Quelles que soient les qualifications de ce crime, il y a une réalité brute face à nous :
« Ils se définissent comme barbares » et la barbarie va suivre. Hitler lui aussi se définissait de la manière suivante : « Oui, nous sommes des barbares et j’en suis fier…».
Bien sûr, aucune commune mesure si l’on réfléchit chiffre, mais chaque être humain, disent nos maîtres, représente un monde entier ; et en le tuant c’est un monde entier qui disparaît. En dehors de sa propre mort, c’est tous ceux qu'il aurait pu faire naitre qui ne seront pas.
Cet événement se passe à un moment où la Torah nous relate l’interdiction que D.ieu fit aux anges de chanter lorsque les égyptiens qui poursuivaient le peuple juif était en train de se noyer dans la mer. La raison en est très simple : c’est que si l’on peut se « réjouir » de la disparition de celui qui veut nous tuer, on ne peut se réjouir de le voir être en train de se noyer, on ne peut pas se réjouir de le voir souffrir.
Se réjouir de la souffrance d’un individu voudrait dire qu’on la justifie, et si nous la justifions, alors un jour nous justifierons la raison de la créer et c’est à ce moment là que l’on passe dans les camps des barbares.
Lorsque Rabbi Méïr priait D.ieu pour que ses voisins qui le faisaient souffrir disparaissent, son épouse Brouria lui fit remarquer que le verset ne dit pas « que les pécheurs disparaissent » mais il dit bien « que les fautes puissent disparaître ». Ce faisant, elle lui proposait de prier et d’agir pour que l’individu change et que l’idée même de vouloir faire souffrir l’autre puisse disparaître.
Pour cela, nous devons nous interroger sur la vigilance, que nous avons au quotidien, de ne pas créer nous aussi la souffrance chez l’autre. Bien sûr nous ne sommes pas dans le même registre car là nous sommes face à la torture et au crime ; mais néanmoins, rappelons-nous que les choses se construisent petit à petit et que la vigilance doit commencer extrêmement tôt.
Sommes-nous prêts à mettre en place à l’intérieur des systèmes éducatifs une réflexion sur ce que veut dire faire souffrir l’autre ? Sommes-nous prêts à reconstruire une démarche de sensibilité dans les programmes de télévision ? Sommes-nous prêts à proscrire tout ce qui a trait à la violence dans les jeux proposés à nos enfants ?

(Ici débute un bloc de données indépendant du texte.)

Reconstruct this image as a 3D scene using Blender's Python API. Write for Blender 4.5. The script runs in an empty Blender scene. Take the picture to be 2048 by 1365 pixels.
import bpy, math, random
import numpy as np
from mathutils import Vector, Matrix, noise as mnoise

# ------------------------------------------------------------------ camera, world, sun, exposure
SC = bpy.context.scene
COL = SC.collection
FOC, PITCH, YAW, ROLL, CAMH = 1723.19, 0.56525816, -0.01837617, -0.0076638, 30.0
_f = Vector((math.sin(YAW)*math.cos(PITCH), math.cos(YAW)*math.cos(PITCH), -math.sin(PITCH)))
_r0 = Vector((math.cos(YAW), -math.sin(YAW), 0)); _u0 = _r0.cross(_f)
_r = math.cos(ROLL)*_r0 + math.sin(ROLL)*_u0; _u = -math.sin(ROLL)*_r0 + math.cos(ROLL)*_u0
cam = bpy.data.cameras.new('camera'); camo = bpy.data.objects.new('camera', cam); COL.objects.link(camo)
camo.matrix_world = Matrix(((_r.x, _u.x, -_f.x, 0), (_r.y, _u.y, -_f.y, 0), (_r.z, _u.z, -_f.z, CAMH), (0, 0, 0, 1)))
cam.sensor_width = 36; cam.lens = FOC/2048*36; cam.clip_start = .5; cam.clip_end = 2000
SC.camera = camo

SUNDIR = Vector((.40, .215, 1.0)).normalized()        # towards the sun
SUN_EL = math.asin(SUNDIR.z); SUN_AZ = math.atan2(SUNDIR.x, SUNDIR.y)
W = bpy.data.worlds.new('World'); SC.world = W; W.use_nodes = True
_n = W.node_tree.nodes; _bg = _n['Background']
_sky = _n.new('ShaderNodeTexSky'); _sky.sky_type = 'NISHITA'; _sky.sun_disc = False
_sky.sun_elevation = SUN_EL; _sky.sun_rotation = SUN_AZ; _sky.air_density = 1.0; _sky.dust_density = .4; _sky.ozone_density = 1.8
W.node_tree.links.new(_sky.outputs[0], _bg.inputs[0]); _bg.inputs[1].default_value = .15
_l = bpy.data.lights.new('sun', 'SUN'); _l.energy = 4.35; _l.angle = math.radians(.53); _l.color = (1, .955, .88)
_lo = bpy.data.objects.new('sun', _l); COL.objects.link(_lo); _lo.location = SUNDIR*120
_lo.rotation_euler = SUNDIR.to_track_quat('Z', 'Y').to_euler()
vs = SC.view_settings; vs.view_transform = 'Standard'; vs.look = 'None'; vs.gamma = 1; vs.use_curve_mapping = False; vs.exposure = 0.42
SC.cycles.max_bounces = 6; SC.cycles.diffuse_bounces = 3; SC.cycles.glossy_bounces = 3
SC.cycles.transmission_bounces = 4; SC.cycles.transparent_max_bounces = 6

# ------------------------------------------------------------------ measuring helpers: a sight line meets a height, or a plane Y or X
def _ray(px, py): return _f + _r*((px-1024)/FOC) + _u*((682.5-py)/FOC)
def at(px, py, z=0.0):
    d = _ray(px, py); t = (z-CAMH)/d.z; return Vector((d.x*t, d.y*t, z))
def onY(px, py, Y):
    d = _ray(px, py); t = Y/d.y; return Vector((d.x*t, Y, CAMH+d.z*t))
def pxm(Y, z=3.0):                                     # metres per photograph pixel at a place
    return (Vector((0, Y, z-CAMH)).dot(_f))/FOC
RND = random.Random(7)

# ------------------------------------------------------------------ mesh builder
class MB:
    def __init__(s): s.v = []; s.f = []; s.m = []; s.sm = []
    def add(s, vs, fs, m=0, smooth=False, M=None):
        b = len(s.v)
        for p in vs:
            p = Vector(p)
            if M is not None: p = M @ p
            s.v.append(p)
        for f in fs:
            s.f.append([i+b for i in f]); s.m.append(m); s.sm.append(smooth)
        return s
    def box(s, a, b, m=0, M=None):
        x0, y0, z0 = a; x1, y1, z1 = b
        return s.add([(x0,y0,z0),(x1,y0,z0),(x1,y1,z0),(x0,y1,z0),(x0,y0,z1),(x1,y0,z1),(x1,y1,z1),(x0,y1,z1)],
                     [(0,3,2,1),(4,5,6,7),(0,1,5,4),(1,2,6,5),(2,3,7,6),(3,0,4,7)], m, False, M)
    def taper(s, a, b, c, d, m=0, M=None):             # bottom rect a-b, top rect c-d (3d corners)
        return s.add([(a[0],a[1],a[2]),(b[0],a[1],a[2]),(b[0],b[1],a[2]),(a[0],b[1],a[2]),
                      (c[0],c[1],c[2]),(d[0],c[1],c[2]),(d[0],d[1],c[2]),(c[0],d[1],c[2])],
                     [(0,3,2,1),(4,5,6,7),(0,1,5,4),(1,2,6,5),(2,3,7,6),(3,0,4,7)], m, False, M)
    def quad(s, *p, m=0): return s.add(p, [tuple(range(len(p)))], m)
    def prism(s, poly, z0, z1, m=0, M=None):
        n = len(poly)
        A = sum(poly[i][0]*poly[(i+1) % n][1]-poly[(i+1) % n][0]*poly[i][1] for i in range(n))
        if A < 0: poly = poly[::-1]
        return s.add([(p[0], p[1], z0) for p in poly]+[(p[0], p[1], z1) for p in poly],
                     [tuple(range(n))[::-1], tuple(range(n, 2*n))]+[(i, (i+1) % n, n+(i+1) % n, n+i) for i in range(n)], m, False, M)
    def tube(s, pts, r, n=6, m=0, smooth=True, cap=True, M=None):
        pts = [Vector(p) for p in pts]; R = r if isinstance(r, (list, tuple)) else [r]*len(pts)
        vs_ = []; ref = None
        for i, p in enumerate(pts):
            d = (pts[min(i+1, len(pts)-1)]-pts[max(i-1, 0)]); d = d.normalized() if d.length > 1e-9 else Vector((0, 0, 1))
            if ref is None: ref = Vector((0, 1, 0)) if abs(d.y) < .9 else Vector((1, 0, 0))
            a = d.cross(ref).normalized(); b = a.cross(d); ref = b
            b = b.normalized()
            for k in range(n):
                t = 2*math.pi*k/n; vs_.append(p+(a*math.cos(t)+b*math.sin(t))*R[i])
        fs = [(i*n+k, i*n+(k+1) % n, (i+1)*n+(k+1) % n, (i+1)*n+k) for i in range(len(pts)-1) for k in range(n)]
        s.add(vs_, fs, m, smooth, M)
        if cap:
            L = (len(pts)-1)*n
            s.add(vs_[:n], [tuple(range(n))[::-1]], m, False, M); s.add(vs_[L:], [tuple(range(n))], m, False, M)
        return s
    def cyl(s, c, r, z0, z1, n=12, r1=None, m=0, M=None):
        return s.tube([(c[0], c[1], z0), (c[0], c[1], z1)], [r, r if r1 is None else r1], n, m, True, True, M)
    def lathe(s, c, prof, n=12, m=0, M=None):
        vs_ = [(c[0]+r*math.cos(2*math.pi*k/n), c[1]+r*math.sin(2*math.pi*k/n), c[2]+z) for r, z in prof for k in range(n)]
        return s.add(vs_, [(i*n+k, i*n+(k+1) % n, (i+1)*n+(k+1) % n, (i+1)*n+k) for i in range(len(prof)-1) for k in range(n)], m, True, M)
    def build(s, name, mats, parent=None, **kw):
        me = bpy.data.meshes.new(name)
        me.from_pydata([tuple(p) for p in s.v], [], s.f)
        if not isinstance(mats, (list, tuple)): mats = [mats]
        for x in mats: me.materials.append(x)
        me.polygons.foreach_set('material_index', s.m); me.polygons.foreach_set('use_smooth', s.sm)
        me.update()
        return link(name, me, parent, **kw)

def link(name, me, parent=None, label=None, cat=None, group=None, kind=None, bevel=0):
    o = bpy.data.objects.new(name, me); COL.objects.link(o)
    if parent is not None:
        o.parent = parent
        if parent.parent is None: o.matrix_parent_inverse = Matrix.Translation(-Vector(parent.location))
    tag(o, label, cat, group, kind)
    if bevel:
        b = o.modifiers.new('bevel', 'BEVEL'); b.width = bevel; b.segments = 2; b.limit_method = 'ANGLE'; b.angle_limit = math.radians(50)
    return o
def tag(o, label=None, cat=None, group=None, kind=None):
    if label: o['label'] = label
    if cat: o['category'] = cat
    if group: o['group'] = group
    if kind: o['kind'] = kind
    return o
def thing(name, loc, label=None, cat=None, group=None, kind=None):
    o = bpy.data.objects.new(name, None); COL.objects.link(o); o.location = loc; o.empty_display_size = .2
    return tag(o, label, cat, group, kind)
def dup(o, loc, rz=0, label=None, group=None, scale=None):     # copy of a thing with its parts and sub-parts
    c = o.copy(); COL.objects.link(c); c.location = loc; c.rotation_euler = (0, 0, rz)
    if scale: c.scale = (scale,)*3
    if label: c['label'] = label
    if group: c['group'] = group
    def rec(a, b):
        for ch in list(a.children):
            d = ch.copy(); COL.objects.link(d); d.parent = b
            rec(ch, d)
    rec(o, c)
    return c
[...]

Je m’éloigne direz-vous du sujet, mais rappelons-nous de l’enseignement du Rav Dessler qui, après les événements tragiques de la Shoah, se posa une question : que faisons-nous avec l’événement, comment construire sur la base du tragique ?
Ce rappel paradoxal dans la bouche de ceux qui ont tué, d’une des qualités fondamentales du peuple juif qui est l’entraide et la solidarité.
Cette tragédie appelle une autre réflexion : une des raisons exposées pour la demande de rançon était : « les juifs ont de l’argent et même si cette famille n’en a pas, les autres leur en donneront ».
Deux pensées me viennent. D’abord, le cliché qui justifie « une attitude » : et nous, que faisons nous de nos propres clichés, sommes nous prêts à les dépasser ? Et puis une seconde idée : ce rappel paradoxal dans la bouche de ceux qui ont tué, d’une des qualités fondamentales du peuple juif qui est l’entraide et la solidarité.
Si Ilan pouvait parler, il nous dirait peut-être « débarrassons-nous de nos propres clichés, car voyez où cela peut mener, faisons fonctionner l’entraide sans avoir besoin de nous retrouver dans des situations aussi dramatiques ».
Une des plus belles choses que l’on peut offrir à une personne que n’est plus, c’est de lui montrer que nous pouvons tirer quelque chose de sa tragédie. Que face à la réalité incontournable de sa souffrance et de sa disparition, nous décidons de tirer un enseignement. En tant qu’adulte dans nos relations à autrui, en tant que parents, dans une vigilance nouvelle vis à vis de ce que nos enfants voient, observent et écoutent.
Je laisse le soin à tous ceux dont c’est le métier de reposer le problème de l’antisémitisme, des pouvoirs publics, de la société.
Puisse cette réflexion ne plus avoir besoin d’événement tragique comme celui-ci pour pouvoir être exprimé.